------ Data to use

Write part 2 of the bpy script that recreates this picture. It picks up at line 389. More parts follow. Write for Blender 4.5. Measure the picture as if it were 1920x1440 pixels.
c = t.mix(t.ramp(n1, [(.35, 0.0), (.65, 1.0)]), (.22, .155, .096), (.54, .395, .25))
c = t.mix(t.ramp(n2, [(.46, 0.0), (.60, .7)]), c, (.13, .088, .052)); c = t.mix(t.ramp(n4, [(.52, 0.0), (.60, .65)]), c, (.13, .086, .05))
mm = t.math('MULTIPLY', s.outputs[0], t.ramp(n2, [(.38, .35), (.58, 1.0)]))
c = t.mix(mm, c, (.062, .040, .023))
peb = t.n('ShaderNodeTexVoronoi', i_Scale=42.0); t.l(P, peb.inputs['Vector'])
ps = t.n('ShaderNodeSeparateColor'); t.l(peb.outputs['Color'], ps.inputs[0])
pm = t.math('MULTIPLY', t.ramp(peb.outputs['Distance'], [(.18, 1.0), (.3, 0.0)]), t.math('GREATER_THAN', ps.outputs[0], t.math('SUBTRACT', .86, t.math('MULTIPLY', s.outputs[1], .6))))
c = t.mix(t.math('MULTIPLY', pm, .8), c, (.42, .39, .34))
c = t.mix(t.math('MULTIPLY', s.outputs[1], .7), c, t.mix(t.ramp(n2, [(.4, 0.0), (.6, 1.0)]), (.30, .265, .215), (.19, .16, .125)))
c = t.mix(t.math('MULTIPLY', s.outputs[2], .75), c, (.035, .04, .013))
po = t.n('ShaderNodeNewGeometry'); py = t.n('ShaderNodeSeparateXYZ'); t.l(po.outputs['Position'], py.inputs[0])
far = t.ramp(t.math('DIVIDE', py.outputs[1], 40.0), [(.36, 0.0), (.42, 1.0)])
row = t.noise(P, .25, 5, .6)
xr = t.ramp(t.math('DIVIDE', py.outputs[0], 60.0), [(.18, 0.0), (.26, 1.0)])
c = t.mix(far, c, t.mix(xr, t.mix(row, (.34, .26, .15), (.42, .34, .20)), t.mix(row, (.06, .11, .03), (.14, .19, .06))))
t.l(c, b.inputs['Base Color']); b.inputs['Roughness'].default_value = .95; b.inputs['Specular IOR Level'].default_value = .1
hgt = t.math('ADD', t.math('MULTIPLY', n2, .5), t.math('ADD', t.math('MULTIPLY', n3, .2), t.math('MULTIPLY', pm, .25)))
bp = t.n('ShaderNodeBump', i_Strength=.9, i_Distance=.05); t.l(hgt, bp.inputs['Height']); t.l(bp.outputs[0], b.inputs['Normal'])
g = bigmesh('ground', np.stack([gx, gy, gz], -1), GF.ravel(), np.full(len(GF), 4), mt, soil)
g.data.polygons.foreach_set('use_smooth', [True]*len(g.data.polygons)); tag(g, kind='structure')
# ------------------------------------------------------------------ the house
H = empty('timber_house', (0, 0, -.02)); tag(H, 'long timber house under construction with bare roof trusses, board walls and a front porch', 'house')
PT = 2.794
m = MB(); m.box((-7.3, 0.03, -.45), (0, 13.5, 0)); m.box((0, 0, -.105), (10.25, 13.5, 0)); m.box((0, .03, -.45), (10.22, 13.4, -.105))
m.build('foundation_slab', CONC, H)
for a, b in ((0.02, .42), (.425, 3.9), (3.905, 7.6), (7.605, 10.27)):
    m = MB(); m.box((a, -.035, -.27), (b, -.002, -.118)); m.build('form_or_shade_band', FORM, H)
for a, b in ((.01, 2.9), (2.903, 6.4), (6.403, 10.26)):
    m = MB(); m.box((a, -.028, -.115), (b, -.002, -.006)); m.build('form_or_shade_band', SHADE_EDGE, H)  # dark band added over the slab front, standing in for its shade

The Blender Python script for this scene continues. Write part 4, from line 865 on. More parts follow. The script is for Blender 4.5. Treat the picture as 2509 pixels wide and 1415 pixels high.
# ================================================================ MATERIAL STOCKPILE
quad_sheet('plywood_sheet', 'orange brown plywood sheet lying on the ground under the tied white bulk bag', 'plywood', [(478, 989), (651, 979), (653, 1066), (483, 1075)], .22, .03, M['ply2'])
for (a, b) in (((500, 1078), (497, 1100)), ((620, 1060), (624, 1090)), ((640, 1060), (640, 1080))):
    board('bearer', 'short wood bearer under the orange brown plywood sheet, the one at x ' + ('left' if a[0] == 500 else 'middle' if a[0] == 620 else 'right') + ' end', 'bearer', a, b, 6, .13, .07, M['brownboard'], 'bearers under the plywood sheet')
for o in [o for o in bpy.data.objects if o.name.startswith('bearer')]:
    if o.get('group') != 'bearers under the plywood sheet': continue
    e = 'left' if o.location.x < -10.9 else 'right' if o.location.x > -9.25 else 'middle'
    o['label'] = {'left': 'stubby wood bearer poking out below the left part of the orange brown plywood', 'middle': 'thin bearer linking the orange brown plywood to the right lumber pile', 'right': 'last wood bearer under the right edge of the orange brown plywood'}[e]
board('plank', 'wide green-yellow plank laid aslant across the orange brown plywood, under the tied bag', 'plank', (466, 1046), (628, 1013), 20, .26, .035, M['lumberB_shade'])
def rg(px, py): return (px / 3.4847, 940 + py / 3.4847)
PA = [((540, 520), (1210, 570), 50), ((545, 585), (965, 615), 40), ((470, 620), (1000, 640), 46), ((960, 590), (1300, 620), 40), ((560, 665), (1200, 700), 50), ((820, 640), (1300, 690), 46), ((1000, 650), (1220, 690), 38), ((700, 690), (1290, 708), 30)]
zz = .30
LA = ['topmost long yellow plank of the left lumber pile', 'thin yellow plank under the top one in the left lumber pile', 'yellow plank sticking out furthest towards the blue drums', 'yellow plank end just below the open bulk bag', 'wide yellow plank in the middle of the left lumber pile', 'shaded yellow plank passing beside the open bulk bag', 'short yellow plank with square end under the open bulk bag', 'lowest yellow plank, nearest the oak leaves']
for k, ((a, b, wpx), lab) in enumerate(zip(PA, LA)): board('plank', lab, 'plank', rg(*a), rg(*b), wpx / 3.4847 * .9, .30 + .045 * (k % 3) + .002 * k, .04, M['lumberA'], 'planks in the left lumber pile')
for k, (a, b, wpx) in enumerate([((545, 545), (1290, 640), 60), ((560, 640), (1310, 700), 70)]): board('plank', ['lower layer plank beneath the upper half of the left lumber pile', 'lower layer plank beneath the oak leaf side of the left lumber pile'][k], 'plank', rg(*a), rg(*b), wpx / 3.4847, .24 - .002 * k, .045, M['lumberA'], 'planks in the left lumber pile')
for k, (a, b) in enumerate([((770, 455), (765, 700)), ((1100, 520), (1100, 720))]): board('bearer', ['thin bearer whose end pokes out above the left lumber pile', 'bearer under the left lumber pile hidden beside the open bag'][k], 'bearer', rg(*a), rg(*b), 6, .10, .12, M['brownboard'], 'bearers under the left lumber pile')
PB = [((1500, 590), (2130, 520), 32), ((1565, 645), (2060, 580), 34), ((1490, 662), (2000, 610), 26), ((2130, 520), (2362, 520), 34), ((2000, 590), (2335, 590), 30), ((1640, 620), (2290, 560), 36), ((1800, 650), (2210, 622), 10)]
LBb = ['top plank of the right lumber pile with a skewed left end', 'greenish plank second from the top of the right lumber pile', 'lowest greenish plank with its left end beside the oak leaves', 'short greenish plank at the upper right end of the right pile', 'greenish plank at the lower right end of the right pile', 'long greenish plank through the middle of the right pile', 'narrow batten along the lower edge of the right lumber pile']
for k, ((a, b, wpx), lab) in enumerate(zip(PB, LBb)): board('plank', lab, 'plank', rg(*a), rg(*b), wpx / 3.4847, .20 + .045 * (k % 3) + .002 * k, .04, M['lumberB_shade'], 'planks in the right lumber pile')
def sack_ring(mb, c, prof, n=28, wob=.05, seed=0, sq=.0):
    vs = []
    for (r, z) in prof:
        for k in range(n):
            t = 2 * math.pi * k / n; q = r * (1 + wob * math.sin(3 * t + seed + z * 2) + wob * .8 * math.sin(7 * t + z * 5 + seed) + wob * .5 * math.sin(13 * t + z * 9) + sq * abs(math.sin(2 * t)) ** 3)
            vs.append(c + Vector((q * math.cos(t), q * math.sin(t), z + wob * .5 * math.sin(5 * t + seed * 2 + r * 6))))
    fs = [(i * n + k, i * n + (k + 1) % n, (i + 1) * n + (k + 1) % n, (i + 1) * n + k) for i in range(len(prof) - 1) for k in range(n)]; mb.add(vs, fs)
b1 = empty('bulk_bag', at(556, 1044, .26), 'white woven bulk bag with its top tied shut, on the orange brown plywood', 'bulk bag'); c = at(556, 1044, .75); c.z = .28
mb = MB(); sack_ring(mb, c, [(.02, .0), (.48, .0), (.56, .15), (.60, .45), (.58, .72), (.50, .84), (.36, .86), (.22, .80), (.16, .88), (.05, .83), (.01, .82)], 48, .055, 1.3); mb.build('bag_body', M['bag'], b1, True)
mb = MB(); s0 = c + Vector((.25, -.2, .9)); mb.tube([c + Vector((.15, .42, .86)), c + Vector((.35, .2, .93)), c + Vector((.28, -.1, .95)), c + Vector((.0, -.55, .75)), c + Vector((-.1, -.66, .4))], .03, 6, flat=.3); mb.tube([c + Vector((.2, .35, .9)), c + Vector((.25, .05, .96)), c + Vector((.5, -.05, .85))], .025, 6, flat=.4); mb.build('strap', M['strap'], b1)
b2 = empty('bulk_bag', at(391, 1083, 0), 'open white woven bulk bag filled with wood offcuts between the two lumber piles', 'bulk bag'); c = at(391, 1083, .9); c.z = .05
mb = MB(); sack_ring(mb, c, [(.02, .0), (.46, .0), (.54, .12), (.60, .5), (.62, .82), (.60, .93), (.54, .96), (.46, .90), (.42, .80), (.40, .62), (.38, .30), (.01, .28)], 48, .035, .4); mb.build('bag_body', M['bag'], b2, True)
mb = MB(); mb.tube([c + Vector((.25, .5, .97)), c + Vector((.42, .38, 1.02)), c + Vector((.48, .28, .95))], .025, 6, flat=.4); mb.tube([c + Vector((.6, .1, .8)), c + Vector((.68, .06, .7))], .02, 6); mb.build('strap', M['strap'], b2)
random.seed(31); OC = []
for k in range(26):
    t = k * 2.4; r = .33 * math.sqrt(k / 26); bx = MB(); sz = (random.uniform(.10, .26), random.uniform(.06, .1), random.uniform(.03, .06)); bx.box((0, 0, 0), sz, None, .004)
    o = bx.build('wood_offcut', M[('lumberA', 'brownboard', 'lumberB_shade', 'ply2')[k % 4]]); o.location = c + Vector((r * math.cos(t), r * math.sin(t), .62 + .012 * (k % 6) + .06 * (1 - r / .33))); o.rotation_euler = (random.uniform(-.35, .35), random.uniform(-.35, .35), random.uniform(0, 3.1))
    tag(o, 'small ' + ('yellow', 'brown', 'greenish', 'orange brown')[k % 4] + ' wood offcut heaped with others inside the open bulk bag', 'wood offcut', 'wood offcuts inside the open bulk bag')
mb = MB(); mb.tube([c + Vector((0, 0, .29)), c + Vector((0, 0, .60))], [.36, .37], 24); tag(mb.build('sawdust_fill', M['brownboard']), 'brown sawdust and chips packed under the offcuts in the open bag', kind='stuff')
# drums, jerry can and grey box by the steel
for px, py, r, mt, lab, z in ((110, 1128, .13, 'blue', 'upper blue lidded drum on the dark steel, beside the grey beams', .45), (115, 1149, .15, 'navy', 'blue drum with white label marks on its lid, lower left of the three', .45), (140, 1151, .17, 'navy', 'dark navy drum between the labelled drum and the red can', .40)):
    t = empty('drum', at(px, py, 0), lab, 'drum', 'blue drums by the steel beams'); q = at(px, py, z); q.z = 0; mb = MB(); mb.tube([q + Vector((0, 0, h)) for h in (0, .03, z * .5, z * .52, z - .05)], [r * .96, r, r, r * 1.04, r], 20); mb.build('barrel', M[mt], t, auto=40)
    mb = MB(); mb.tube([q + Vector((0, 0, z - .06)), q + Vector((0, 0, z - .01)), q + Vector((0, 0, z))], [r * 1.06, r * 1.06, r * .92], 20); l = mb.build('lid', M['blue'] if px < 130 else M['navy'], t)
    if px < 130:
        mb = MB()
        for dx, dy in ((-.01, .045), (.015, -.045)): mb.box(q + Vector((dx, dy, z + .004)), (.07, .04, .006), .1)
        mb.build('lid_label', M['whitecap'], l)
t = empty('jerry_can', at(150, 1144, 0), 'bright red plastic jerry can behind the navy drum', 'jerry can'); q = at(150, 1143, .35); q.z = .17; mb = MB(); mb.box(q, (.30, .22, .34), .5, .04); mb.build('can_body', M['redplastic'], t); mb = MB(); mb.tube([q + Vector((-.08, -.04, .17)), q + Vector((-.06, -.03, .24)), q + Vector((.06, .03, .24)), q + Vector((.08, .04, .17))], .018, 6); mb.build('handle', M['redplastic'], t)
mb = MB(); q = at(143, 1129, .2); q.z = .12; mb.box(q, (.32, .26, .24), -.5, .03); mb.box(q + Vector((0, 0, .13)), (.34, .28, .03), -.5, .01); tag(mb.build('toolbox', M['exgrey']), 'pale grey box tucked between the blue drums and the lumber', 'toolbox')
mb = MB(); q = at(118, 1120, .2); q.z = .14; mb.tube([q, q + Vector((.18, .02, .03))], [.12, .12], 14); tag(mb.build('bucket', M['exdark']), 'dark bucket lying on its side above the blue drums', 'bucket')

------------

Search the preceding listing for the word "wide" and pull out every line that holds it.

The Blender Python script for this scene continues. Write part 4, from line 865 on. More parts follow. The script is for Blender 4.5. Treat the picture as 2509 pixels wide and 1415 pixels high.
board('plank', 'wide green-yellow plank laid aslant across the orange brown plywood, under the tied bag', 'plank', (466, 1046), (628, 1013), 20, .26, .035, M['lumberB_shade'])
LA = ['topmost long yellow plank of the left lumber pile', 'thin yellow plank under the top one in the left lumber pile', 'yellow plank sticking out furthest towards the blue drums', 'yellow plank end just below the open bulk bag', 'wide yellow plank in the middle of the left lumber pile', 'shaded yellow plank passing beside the open bulk bag', 'short yellow plank with square end under the open bulk bag', 'lowest yellow plank, nearest the oak leaves']